By Gertrude Chavez-Dreyfuss
NEW YORK (Reuters) – The dollar fell on Wednesday, tracking the pullback in U.S. Treasury yields, amid a mixed set of data suggesting that there are pockets of weakness in the world’s largest economy, further diminishing the odds of another interest rate hike by the Federal Reserve before the end of the year.
The yen, on the other hand, was slightly firmer against the greenback, moving away from the closely watched 150-per dollar mark, as a short-lived surge in the previous session stoked speculation that Japanese authorities may have intervened to support the currency.
The dollar index, which tracks the greenback against six peers, was down 0.3% at 106.69, giving up some of its recent gains, after weaker-than-expected U.S. private payrolls based on the ADP National Employment Report. The index, however, remained within striking distance of a nearly 11-month high of 107.34 reached in the previous session.
The dollar did retrace some of its losses after U.S. factory orders gained 1.2% in August, compared with expectations of a 0.2% rise. That more than offset the moderate decline in a U.S. services sector index last month.
“This morning’s services sector data helped soften expectations ahead of Friday’s non-farm payrolls report, and we’ve seen a slight pullback in odds on another rate hike from the Federal Reserve before year-end,” said Karl Schamotta, chief market strategist, at Corpay in Toronto.
“More broadly, the surge in Treasury yields, and the corresponding dollar rally, seems to be reaching exhaustion.”
The Japanese currency was last flat on the data at 149.04 per dollar, after unexpectedly surging nearly 2% at one point on Tuesday to 147.30, its strongest in three weeks.

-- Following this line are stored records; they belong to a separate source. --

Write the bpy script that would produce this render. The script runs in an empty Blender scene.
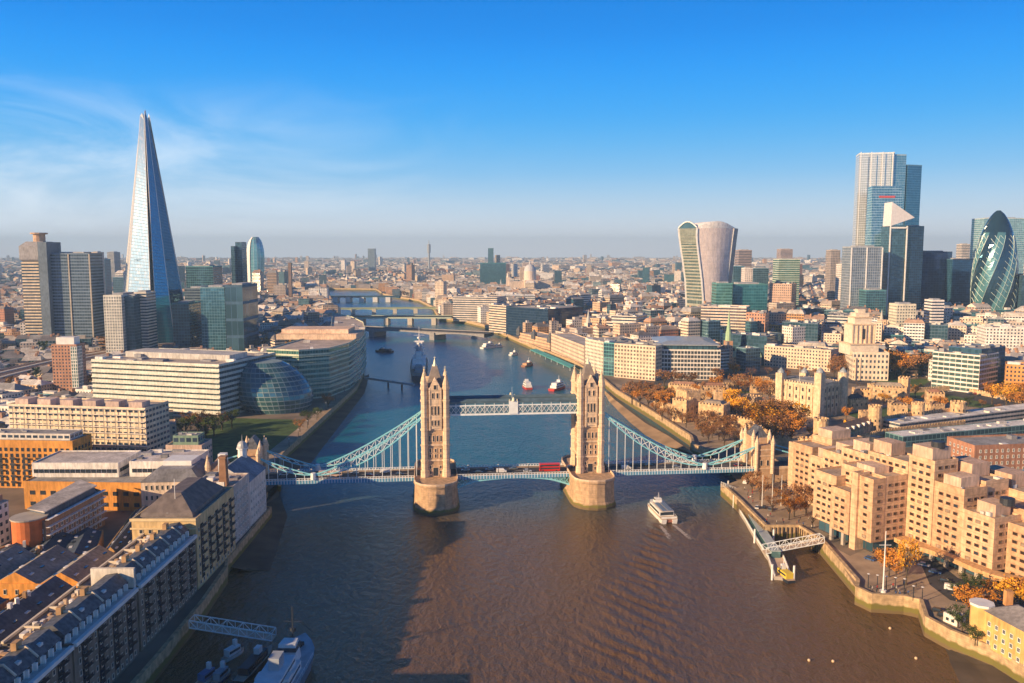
import bpy, bmesh, math, random
import numpy as np
from mathutils import Vector, Matrix
from math import sin, cos, tan, pi, radians, atan2, sqrt, floor
S = bpy.context.scene
COL = S.collection
# ------------------------------------------------------------------ camera
CAM_H = 132.0; FPX = 838.0; PITCH = radians(6.2)
cd = bpy.data.cameras.new("camera"); cam = bpy.data.objects.new("camera", cd); COL.objects.link(cam)
cam.location = (0, 0, CAM_H); cam.rotation_euler = (pi/2 - PITCH, 0, 0)
cd.sensor_width = 36; cd.lens = FPX/1024*36; cd.clip_start = 1; cd.clip_end = 30000
S.camera = cam
# ------------------------------------------------------------------ sky and sun
SUN_EL = 18.0; SUN_AZ = 238.0            # azimuth clockwise from +Y: behind the camera, to the left
w = bpy.data.worlds.new("World"); S.world = w; w.use_nodes = True
nt = w.node_tree; nt.nodes.clear()
def N(t, typ, **kw):
    n = t.nodes.new(typ)
    for k, v in kw.items(): setattr(n, k, v)
    return n
wo = N(nt, 'ShaderNodeOutputWorld'); bg = N(nt, 'ShaderNodeBackground')
sky = N(nt, 'ShaderNodeTexSky', sky_type='NISHITA', sun_disc=False)
sky.sun_elevation = radians(SUN_EL); sky.sun_rotation = radians(SUN_AZ)
sky.air_density = 1.0; sky.dust_density = 0.25; sky.ozone_density = 3.0; sky.altitude = 100
hs = N(nt, 'ShaderNodeHueSaturation'); hs.inputs['Saturation'].default_value = 1.32; hs.inputs['Hue'].default_value = 0.497
nt.links.new(sky.outputs[0], hs.inputs['Color'])
# the photographed sky: saturated azure aloft, pale and slightly rosy at the horizon
_tc = N(nt, 'ShaderNodeTexCoord'); _sx = N(nt, 'ShaderNodeSeparateXYZ'); nt.links.new(_tc.outputs['Generated'], _sx.inputs[0])
rampn = N(nt, 'ShaderNodeValToRGB'); rampn.color_ramp.interpolation = 'B_SPLINE'
_st = [(0.0, (.95, .90, .94)), (.04, (.64, .78, .90)), (.09, (.20, .56, .92)), (.155, (.03, .42, .97)), (.24, (.0, .29, .99)), (.40, (.0, .085, .36)), (1.0, (.0, .02, .09))]
while len(rampn.color_ramp.elements) < len(_st): rampn.color_ramp.elements.new(.5)
for e_, (p_, c_) in zip(rampn.color_ramp.elements, _st): e_.position = p_; e_.color = (*c_, 1)
nt.links.new(_sx.outputs[2], rampn.inputs[0])
_sc = N(nt, 'ShaderNodeVectorMath', operation='SCALE'); _sc.inputs['Scale'].default_value = 6.2; nt.links.new(rampn.outputs[0], _sc.inputs[0])
_mx = N(nt, 'ShaderNodeMix', data_type='RGBA'); _mx.inputs[0].default_value = .985; nt.links.new(hs.outputs[0], _mx.inputs[6]); nt.links.new(_sc.outputs[0], _mx.inputs[7])
# thin high cloud low on the left of the sky
tc = N(nt, 'ShaderNodeTexCoord'); sx = N(nt, 'ShaderNodeSeparateXYZ'); nt.links.new(tc.outputs['Generated'], sx.inputs[0])
mp = N(nt, 'ShaderNodeMapping'); mp.inputs['Scale'].default_value = (3.0, 3.0, 11.0); mp.inputs['Rotation'].default_value = (0.25, 0.35, 0.0)
nt.links.new(tc.outputs['Generated'], mp.inputs[0])
cn = N(nt, 'ShaderNodeTexNoise'); cn.inputs['Scale'].default_value = 1.3; cn.inputs['Detail'].default_value = 7; cn.inputs['Roughness'].default_value = .6
cn.inputs['Distortion'].default_value = .7
nt.links.new(mp.outputs[0], cn.inputs['Vector'])
def mrange(t, src, a, b, c=0., d=1.):
    m = N(t, 'ShaderNodeMapRange'); m.interpolation_type = 'SMOOTHSTEP'
    for i, v in enumerate((a, b, c, d)): m.inputs[i+1].default_value = v
    t.links.new(src, m.inputs[0]); return m.outputs[0]
def mul(t, a, b, op='MULTIPLY'):
    m = N(t, 'ShaderNodeMath', operation=op)
    for i, v in enumerate((a, b)):
        if isinstance(v, (int, float)): m.inputs[i].default_value = v
        else: t.links.new(v, m.inputs[i])
    return m.outputs[0]
cl = mul(nt, mrange(nt, cn.outputs[0], .36, .75), mrange(nt, sx.outputs[0], .1, -.55))
cl = mul(nt, cl, mrange(nt, sx.outputs[2], .21, .08))
cl = mul(nt, cl, .75)
mx = N(nt, 'ShaderNodeMix', data_type='RGBA'); nt.links.new(cl, mx.inputs[0]); nt.links.new(_mx.outputs[2], mx.inputs[6])
mx.inputs[7].default_value = (5.6, 6.3, 7.0, 1)
nt.links.new(mx.outputs[2], bg.inputs[0]); bg.inputs[1].default_value = 0.10
nt.links.new(bg.outputs[0], wo.inputs[0])
sd = bpy.data.lights.new("sun", 'SUN'); sun = bpy.data.objects.new("sun", sd); COL.objects.link(sun)
sd.energy = 5.0; sd.angle = radians(0.5); sd.color = (1.0, 0.69, 0.385)
_d = Vector((sin(radians(SUN_AZ))*cos(radians(SUN_EL)), cos(radians(SUN_AZ))*cos(radians(SUN_EL)), sin(radians(SUN_EL))))
sun.rotation_euler = _d.to_track_quat('Z', 'Y').to_euler()
vs = S.view_settings; vs.view_transform = 'Standard'; vs.look = 'None'; vs.exposure = 0.72; vs.gamma = 1; vs.use_curve_mapping = False
HAZE = True; HAZE_D = 9.5e-5
R = random.Random(7)
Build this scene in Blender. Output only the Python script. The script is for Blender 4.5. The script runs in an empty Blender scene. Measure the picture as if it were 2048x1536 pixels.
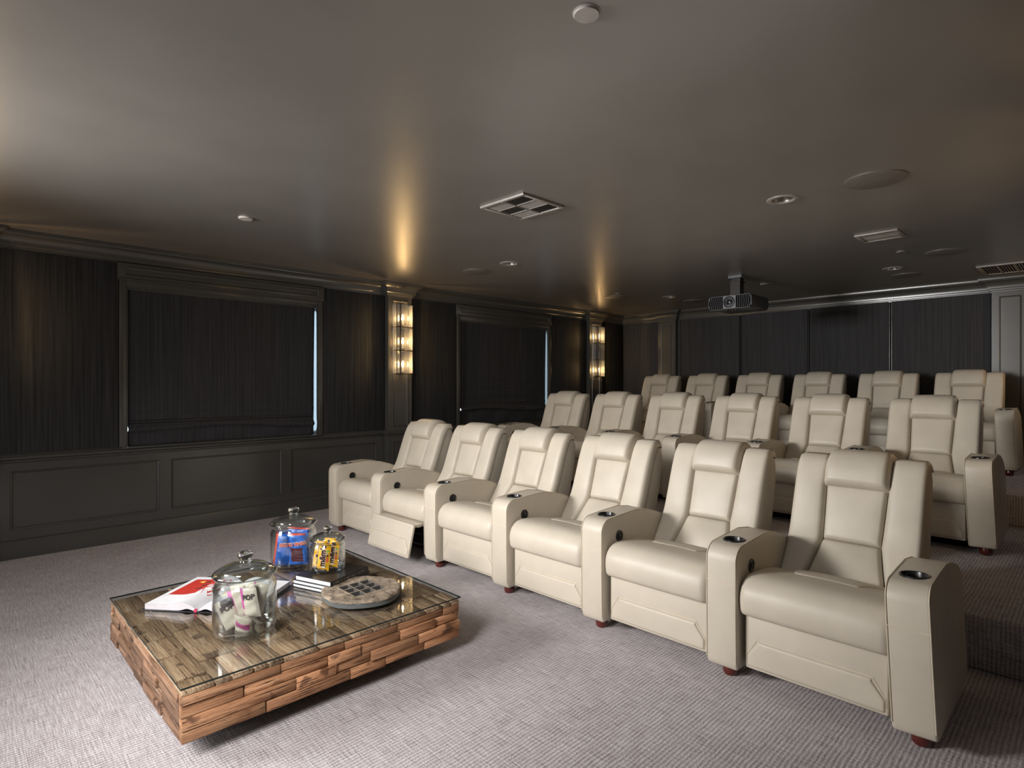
import bpy, bmesh, math, random
from mathutils import Vector, Matrix
random.seed(7)
S = bpy.context.scene
COL = S.collection
PI = math.pi
def R(a): return math.radians(a)

# ------------------------------------------------------------------ camera, world, exposure
cam_d = bpy.data.cameras.new('camera'); cam_d.sensor_width = 36.0; cam_d.lens = 1155.0/2048*36
cam_d.clip_start = 0.02
cam = bpy.data.objects.new('camera', cam_d); COL.objects.link(cam)
cam.location = (0, 0, 1.36); cam.rotation_euler = (R(90), 0, math.atan2(1176, 1155))
S.camera = cam
S.view_settings.view_transform = 'Standard'; S.view_settings.look = 'None'
S.view_settings.gamma = 1.0; S.view_settings.use_curve_mapping = False
S.view_settings.exposure = 0.45
W = bpy.data.worlds.new('world'); S.world = W; W.use_nodes = True
W.node_tree.nodes['Background'].inputs[0].default_value = (0.62, 0.82, 1.0, 1)
W.node_tree.nodes['Background'].inputs[1].default_value = 5.0

def area(name, loc, target, sx, sy, power, color, spread=180):
    d = bpy.data.lights.new(name, 'AREA'); d.shape = 'RECTANGLE'; d.size = sx; d.size_y = sy
    d.energy = power; d.color = color; d.spread = R(spread)
    o = bpy.data.objects.new(name, d); COL.objects.link(o); o.location = loc
    o.rotation_euler = (Vector(target)-Vector(loc)).to_track_quat('-Z', 'Y').to_euler()
    return o
area('key_softbox', (-3.9, -1.6, 2.0), (-1.8, 4.5, 1.8), 0.95, 0.8, 62, (1.0, 0.985, 0.965), 90)
area('camera_side_softbox', (-1.15, -0.9, 2.1), (-2.95, 1.3, 0.0), 0.8, 0.8, 20, (1.0, 0.97, 0.955), 80)
area('fill_softbox', (-2.8, -1.85, 1.0), (-2.8, 4.0, 1.5), 3.0, 1.4, 21, (1.0, 0.985, 0.97))
area('ceiling_fill', (-2.7, 3.98, 0.85), (-2.7, 3.98, 2.5), 3.6, 0.5, 8, (1.0, 0.93, 0.86), 170)  # unseen lamp added behind the front row to brighten the ceiling
area('trim_sheen_light', (0.37, 6.6, 1.95), (-5.9, 5.0, 1.5), 0.6, 0.8, 3.5, (0.70, 0.82, 1.0))  # added bluish lamp for the sheen on left-wall trim; no doorway there

# ------------------------------------------------------------------ materials
def mat(name):
    m = bpy.data.materials.new(name); m.use_nodes = True
    nt = m.node_tree; b = nt.nodes['Principled BSDF']
    return m, nt, b
def N(nt, t, **kw):
    n = nt.nodes.new(t)
    for k, v in kw.items():
        if k in n.inputs.keys(): n.inputs[k].default_value = v
        else: setattr(n, k, v)
    return n
def L(nt, a, b): nt.links.new(a, b)
def coords(nt, scale, kind='Object', rot=(0, 0, 0)):
    tc = N(nt, 'ShaderNodeTexCoord'); mp = N(nt, 'ShaderNodeMapping')
    mp.inputs['Scale'].default_value = scale; mp.inputs['Rotation'].default_value = rot
    L(nt, tc.outputs[kind], mp.inputs['Vector']); return mp.outputs['Vector']
def ramp(nt, fac, stops):
    r = N(nt, 'ShaderNodeValToRGB'); e = r.color_ramp.elements
    e[0].position, e[0].color = stops[0][0], (*stops[0][1], 1)
    e[1].position, e[1].color = stops[-1][0], (*stops[-1][1], 1)
    for p, c in stops[1:-1]:
        x = e.new(p); x.color = (*c, 1)
    L(nt, fac, r.inputs[0]); return r.outputs[0]
def plain(name, col, rough=0.5, metal=0.0, spec=0.5, var=0.08, scale=20, bump=0.0, bscale=80, coat=0.0):
    m, nt, b = mat(name)
    v = coords(nt, (1, 1, 1)); n = N(nt, 'ShaderNodeTexNoise', Scale=scale, Detail=4.0); L(nt, v, n.inputs['Vector'])
    c0 = tuple(max(0, c*(1-var)) for c in col); c1 = tuple(min(1, c*(1+var)) for c in col)
    L(nt, ramp(nt, n.outputs['Fac'], [(0.3, c0), (0.7, c1)]), b.inputs['Base Color'])
    b.inputs['Roughness'].default_value = rough; b.inputs['Metallic'].default_value = metal
    b.inputs['Specular IOR Level'].default_value = spec
    b.inputs['Coat Weight'].default_value = coat
    if bump > 0:
        n2 = N(nt, 'ShaderNodeTexNoise', Scale=bscale, Detail=3.0); L(nt, v, n2.inputs['Vector'])
        bp = N(nt, 'ShaderNodeBump', Strength=bump, Distance=0.002); L(nt, n2.outputs['Fac'], bp.inputs['Height'])
        L(nt, bp.outputs[0], b.inputs['Normal'])
    return m
def emis(name, col, strength):
    m, nt, b = mat(name); b.inputs['Base Color'].default_value = (*col, 1)
    b.inputs['Emission Color'].default_value = (*col, 1); b.inputs['Emission Strength'].default_value = strength
    return m
def clear(name, tint, power=4.0, rough=0.01, boost=1.0):
    # clean sheet glass: transparent straight through, mirror-like by fresnel
    m = bpy.data.materials.new(name); m.use_nodes = True; nt = m.node_tree; nt.nodes.clear()
    out = N(nt, 'ShaderNodeOutputMaterial'); tr = N(nt, 'ShaderNodeBsdfTransparent'); gl = N(nt, 'ShaderNodeBsdfGlossy')
    tr.inputs[0].default_value = (*tint, 1); gl.inputs['Roughness'].default_value = rough
    # schlick from the facing angle, the same from both faces of the sheet
    lw = N(nt, 'ShaderNodeLayerWeight', Blend=0.5); pw = N(nt, 'ShaderNodeMath', operation='POWER'); pw.inputs[1].default_value = power
    mu = N(nt, 'ShaderNodeMath', operation='MULTIPLY_ADD'); mu.inputs[1].default_value = 0.85*boost; mu.inputs[2].default_value = 0.035*boost
    mu.use_clamp = True
    mx = N(nt, 'ShaderNodeMixShader'); L(nt, lw.outputs['Facing'], pw.inputs[0]); L(nt, pw.outputs[0], mu.inputs[0]); L(nt, mu.outputs[0], mx.inputs[0])
    L(nt, tr.outputs[0], mx.inputs[1]); L(nt, gl.outputs[0], mx.inputs[2]); L(nt, mx.outputs[0], out.inputs[0])
    return m

M = {}
# satin charcoal-olive paint
def paint(name, col, rough, spec=0.5, bump=0.02):
    return plain(name, col, rough, 0, spec, 0.05, 3, bump, 60)
M['ceiling'] = paint('ceiling_paint', (0.165, 0.152, 0.138), 0.33, 0.85)
M['trim'] = paint('trim_paint', (0.064, 0.063, 0.058), 0.25, 0.65)
M['dark_gap'] = plain('gap_shade', (0.010, 0.010, 0.010), 0.8, 0, 0.2)  # near-black paints the shade in the gaps between back wall panels

def fabric(name, c0, c1):
    m, nt, b = mat(name)
    v = coords(nt, (260, 260, 2.2)); n = N(nt, 'ShaderNodeTexNoise', Scale=1.0, Detail=3.0, Roughness=0.7); L(nt, v, n.inputs['Vector'])
    v2 = coords(nt, (60, 60, 1.0)); n2 = N(nt, 'ShaderNodeTexNoise', Scale=1.0, Detail=2.0); L(nt, v2, n2.inputs['Vector'])
    ad = N(nt, 'ShaderNodeMath', operation='ADD'); L(nt, n.outputs['Fac'], ad.inputs[0]); L(nt, n2.outputs['Fac'], ad.inputs[1])
    hf = N(nt, 'ShaderNodeMath', operation='MULTIPLY'); L(nt, ad.outputs[0], hf.inputs[0]); hf.inputs[1].default_value = 0.5
    L(nt, ramp(nt, hf.outputs[0], [(0.38, c0), (0.68, c1)]), b.inputs['Base Color'])
    b.inputs['Roughness'].default_value = 0.75; b.inputs['Specular IOR Level'].default_value = 0.25
    b.inputs['Sheen Weight'].default_value = 0.06; b.inputs['Sheen Roughness'].default_value = 0.4
    b.inputs['Sheen Tint'].default_value = (0.45, 0.5, 0.55, 1)
    bp = N(nt, 'ShaderNodeBump', Strength=0.5, Distance=0.003); L(nt, hf.outputs[0], bp.inputs['Height']); L(nt, bp.outputs[0], b.inputs['Normal'])
    return m
M['fabric'] = fabric('wall_fabric', (0.017, 0.017, 0.018), (0.052, 0.051, 0.050))
M['fabric_back'] = fabric('back_wall_fabric', (0.026, 0.026, 0.028), (0.05, 0.05, 0.053))
M['shade'] = fabric('shade_fabric', (0.028, 0.028, 0.030), (0.058, 0.058, 0.062))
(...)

The spike came after it slipped to 150.165 per dollar, its weakest since October 2022.
“Dollar/yen is now trading pretty close to levels we saw just three sessions ago, which tells me yesterday’s move was not, in fact, an intervention,” said Helen Given, FX trader, at Monex USA in Washington. “I see an overwrought market reaction to touching that psychological 150 figure.”
Japan’s top currency diplomat, Masato Kanda, said he would not comment on whether Tokyo intervened in the exchange rate on Tuesday, although he said, “We have only taken steps that have the understanding of U.S. authorities.”
The Bank of Japan’s money market data, however, showed on Wednesday Japan likely did not intervene in the currency market a day earlier.
Japanese authorities last year intervened to prop up the yen for the first time since 1998.
The currency has slumped around 12% against the dollar this year as U.S. bond yields have risen sharply compared to their Japanese peers as the Fed has hiked interest rates.
On Wednesday, longer-dated Treasury yields eased from 16-year highs, after 30-year yields briefly rose above 5% overnight.
Elsewhere, the euro rose 0.5% to $1.0515, not that far from Tuesday’s low of $1.0448, its weakest since December, triggering talk of a fall back to $1. It rose even as data showed euro zone retail sales fell much more than expected in August and that the bloc’s economy probably shrank last quarter.
Sterling climbed 0.6% to $1.2149, rebounding after falling to a nearly seven-month low of $1.2038.
The New Zealand dollar fell after its central bank held the cash rate steady at 5.5%, as policymakers grew more confident past hikes were working to bring down inflation. That sent the New Zealand unit sliding to a nearly one-month low of US$0.5871. It last traded up 0.2% at US$0.5916.